An Emotion of Great Delight, by Tahereh Mafi

An Emotion of Great Delight
HarperCollins

To raise empowered and empathetic children, it's crucial we allow them to experience all emotions. That is the case with An Emotion of Great Delight, which centers on Shadi, a Muslim girl coming of age in the aftermath of 9/11, who grapples with grief, loss, and a broken heart. Shadi goes from bottling up all her emotions, to letting herself free by expressing herself. What a model Tahereh Mafi creates for all our young people.

Love is a Revolution, by Renée Watson

Love Is a Revolution
Bloomsbury

The home is the first classroom for lessons of love.
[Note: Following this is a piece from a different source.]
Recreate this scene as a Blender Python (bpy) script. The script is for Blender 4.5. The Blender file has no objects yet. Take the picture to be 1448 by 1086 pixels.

As caregivers, we must examine how we show love and how we grapple with love. Not only romantic love, but familial, friendship, and love of self. Watson's beautiful book teaches youngsters that all humans, regardless of their identity, their culture, and their appearance, deserve to be loved. At a time when our teenagers are deepening their human connections, this is a must read.

I Am Not Your Perfect Mexican Daughter, by Erika L. Sanchez

I Am Not Your Perfect Mexican Daughter
Knopf Books for Young Readers

Some 16-year-olds are under tremendous pressure to excel in school, in their relationships, in how they show themselves to the world. Other 16-year-olds are under tremendous pressure to closet themselves, to conceal their unorthodox interests, to hide themselves in all their uniqueness. The pressure of succeeding or failing can be overwhelming at times. But this fascinating story shows the costs of that pressure; it shows a more humane way to be.

Dear Martin, by Nic Stone

Dear Martin
Crown | Ember

In this electric book, a Black male teenager is striving to understand and express himself, to really grasp his own identity amid the confines of anti-Black racism. His medium is writing journal entries to Martin Luther King Jr. The journal facilitates the honest recognition of thyself, what every teenager is struggling to do.